Item two: The defense of conservatism
For a course on the Fragmentary Roman Historians (thrilling topic, I know), I'm presenting a reading of Cato's Origines as being essentially a reaction to the publication of Ennius' Annales. For those of you not hip to mid-second century (BC) Roman politics, Ennius was attached with the Scipios and other liberally-minded Greek-inclined Roman aristocrats and it seems that, based on extra-textual factors, Ennius' Annales was rather pro-Scipio. Now Cato was a staunch upholder of the Roman traditions (and a political rival of the Scipios) and so it seems that Cato was spurred on by this "liberal propaganda" to publish a fair and balanced account of Roman history. This is, I admit, not the most tenable idea, given the fragmentary state of each text, but given the circumstances (and my perhaps modernly-skewed reading), it is possible.
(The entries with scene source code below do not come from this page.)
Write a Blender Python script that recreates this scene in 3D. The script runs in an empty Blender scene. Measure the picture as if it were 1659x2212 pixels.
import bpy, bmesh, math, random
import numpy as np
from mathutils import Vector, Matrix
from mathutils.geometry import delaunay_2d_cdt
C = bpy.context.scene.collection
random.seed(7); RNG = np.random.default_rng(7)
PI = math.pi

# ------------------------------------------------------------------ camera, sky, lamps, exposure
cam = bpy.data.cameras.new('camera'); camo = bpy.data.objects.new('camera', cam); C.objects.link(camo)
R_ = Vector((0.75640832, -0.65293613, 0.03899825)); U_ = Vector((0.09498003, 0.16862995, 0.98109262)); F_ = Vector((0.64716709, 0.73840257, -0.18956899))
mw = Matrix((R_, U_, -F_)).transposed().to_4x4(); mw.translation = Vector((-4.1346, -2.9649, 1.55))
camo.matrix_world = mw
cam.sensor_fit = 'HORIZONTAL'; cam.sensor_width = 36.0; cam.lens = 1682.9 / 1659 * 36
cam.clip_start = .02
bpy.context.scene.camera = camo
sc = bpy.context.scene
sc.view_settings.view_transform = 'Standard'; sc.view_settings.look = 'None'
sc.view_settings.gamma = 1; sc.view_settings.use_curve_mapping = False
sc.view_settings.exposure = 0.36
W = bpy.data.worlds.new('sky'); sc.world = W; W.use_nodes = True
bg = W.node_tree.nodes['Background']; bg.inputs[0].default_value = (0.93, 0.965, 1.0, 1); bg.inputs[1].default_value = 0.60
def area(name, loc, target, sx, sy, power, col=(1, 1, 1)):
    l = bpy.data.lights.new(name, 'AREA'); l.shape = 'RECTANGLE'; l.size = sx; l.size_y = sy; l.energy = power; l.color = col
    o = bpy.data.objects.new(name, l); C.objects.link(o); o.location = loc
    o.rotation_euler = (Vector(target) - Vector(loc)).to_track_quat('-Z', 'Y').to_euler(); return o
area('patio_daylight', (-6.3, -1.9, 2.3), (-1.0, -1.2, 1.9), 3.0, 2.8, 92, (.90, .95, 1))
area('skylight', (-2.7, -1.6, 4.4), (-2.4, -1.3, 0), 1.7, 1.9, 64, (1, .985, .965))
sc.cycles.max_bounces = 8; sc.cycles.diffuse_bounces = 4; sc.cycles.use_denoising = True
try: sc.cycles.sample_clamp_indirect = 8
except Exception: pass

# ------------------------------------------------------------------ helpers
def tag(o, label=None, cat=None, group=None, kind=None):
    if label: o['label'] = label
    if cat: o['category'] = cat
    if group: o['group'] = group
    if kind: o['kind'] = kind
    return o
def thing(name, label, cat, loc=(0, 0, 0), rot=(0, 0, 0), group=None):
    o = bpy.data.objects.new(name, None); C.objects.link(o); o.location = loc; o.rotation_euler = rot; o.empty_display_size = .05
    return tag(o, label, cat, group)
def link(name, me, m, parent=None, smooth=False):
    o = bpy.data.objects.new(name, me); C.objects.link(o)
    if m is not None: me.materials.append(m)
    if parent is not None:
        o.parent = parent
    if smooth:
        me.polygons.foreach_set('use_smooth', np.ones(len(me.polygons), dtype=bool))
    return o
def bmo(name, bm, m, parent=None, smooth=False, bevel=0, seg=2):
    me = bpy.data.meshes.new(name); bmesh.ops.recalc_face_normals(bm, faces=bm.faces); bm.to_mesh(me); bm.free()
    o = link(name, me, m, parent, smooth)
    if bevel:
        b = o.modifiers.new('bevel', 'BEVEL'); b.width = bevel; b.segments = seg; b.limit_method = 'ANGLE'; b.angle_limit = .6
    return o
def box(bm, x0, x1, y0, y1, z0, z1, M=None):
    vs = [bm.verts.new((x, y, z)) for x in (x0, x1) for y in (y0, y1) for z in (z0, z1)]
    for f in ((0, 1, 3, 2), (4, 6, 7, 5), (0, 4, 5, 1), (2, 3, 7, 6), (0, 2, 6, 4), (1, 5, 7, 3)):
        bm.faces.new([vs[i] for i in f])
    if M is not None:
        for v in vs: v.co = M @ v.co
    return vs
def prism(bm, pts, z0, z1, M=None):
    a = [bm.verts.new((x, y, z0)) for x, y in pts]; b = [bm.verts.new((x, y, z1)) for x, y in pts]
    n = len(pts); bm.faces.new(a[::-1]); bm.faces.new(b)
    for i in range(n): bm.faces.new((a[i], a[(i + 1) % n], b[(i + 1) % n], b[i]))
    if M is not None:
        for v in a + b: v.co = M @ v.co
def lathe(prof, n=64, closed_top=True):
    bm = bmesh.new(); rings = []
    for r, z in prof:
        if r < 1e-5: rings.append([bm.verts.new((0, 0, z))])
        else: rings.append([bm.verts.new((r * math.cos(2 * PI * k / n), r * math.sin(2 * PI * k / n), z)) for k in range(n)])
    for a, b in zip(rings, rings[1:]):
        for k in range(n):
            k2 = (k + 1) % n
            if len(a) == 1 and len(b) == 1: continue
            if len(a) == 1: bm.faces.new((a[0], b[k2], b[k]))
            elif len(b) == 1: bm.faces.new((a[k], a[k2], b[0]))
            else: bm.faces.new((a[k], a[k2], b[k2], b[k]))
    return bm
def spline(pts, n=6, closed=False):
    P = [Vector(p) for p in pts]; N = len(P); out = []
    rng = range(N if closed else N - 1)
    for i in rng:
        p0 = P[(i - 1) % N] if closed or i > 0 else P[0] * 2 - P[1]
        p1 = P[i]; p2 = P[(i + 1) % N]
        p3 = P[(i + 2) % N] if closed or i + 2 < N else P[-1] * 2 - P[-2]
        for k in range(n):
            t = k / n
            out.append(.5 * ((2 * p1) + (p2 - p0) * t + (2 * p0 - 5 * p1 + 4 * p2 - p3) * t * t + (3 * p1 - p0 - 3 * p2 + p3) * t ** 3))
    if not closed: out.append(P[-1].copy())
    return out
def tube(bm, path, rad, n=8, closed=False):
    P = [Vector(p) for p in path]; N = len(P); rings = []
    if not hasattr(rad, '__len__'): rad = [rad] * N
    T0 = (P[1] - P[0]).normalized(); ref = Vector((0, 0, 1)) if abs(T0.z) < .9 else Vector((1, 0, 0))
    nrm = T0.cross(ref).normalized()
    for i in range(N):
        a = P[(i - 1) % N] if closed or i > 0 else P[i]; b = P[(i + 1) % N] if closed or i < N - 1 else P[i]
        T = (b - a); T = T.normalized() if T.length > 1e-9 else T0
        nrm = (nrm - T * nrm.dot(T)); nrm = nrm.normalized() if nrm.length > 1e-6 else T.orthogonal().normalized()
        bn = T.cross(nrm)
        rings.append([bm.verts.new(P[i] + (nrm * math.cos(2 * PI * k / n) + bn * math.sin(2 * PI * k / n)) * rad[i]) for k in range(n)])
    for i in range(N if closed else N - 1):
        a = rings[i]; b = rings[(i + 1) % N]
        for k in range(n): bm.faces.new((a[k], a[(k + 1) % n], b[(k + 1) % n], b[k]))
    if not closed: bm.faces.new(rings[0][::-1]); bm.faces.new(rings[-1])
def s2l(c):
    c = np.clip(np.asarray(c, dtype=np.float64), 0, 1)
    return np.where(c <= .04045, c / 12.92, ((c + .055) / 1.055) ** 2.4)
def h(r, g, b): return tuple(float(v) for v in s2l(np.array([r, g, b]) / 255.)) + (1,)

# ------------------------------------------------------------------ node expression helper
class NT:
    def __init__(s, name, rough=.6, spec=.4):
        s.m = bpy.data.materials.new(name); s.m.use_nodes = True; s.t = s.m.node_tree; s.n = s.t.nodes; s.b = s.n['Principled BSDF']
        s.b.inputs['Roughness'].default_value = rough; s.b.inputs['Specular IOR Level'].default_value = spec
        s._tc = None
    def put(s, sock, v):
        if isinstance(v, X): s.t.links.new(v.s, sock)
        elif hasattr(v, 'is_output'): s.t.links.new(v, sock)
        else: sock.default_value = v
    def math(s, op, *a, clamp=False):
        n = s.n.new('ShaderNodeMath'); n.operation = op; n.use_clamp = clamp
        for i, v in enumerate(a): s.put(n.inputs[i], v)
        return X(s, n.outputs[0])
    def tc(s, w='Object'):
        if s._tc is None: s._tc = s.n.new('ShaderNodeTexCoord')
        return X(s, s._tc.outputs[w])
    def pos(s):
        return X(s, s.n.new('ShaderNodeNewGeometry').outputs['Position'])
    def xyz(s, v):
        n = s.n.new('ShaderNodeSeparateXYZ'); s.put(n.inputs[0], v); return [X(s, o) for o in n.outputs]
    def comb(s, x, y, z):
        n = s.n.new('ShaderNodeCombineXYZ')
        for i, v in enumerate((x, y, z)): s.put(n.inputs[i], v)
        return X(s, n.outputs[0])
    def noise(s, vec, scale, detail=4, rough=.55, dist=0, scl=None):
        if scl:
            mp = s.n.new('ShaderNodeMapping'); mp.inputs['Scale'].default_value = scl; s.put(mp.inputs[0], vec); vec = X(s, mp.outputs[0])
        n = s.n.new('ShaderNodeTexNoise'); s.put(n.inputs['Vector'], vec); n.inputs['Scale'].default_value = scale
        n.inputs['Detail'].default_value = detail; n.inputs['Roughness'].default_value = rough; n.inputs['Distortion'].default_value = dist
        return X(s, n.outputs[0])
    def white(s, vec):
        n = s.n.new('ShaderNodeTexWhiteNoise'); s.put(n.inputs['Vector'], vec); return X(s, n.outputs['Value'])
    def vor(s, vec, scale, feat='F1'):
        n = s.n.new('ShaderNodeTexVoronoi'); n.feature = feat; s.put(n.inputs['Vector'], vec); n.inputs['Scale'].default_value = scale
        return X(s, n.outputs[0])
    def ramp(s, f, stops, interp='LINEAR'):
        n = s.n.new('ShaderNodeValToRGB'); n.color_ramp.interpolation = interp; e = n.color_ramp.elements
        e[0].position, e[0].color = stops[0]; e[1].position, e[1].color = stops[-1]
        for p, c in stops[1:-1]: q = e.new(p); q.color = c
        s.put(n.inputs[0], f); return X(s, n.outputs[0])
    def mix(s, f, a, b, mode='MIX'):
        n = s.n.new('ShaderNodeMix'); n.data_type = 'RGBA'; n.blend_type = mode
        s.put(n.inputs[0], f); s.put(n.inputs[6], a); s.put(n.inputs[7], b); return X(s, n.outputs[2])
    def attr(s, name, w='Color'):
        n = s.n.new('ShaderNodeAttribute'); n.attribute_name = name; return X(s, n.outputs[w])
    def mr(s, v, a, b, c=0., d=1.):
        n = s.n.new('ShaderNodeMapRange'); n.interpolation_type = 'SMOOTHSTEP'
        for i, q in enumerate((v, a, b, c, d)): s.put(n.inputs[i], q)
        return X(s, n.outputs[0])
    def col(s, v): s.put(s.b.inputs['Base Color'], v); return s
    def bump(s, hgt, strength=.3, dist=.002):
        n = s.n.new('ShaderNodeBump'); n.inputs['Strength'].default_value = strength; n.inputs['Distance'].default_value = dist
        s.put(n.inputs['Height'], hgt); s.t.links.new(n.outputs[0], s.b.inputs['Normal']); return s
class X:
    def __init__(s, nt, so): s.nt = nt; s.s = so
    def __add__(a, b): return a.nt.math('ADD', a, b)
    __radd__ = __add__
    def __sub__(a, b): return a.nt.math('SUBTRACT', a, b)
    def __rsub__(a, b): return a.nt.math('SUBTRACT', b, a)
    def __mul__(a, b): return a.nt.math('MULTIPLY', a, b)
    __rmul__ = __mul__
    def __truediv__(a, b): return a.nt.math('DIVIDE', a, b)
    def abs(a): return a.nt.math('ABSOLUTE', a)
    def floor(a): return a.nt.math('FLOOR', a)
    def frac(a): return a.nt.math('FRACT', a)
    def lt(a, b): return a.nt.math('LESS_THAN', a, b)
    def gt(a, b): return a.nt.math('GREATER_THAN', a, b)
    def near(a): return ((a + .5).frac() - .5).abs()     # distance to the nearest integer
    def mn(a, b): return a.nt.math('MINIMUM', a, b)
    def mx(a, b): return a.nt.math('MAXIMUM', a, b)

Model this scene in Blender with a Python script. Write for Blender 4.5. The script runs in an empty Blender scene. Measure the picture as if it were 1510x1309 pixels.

When it comes to current events and classics, the general rule of thumb is to stay away from them. The one excellent exception is Syme's The Roman Revolution (Oxford: 1939) that traced the events in the Roman Republic after the assassination of Caesar in a way that paralleled the Roman state with the fascist regimes that were sprouting across Europe. It's a masterful book that makes a strong case that Octavian's restoration of the Republic was merely a sham constitution that promoted a monarchy and cloaked it in panegyrical propaganda. I'm no Syme, but I do think that there is something can be said about using modern analysis of figures and events to understand ancient motivations and themes. Will I do anything more with these papers? Probably not...they are rather rush jobs at the end of the semester. I like the ideas but so much of it (particularly with the Cato piece) is based on an argument from silence that the theses are essentially unable to be proven sufficiently. Still, they're fun papers to write and think about, at any rate.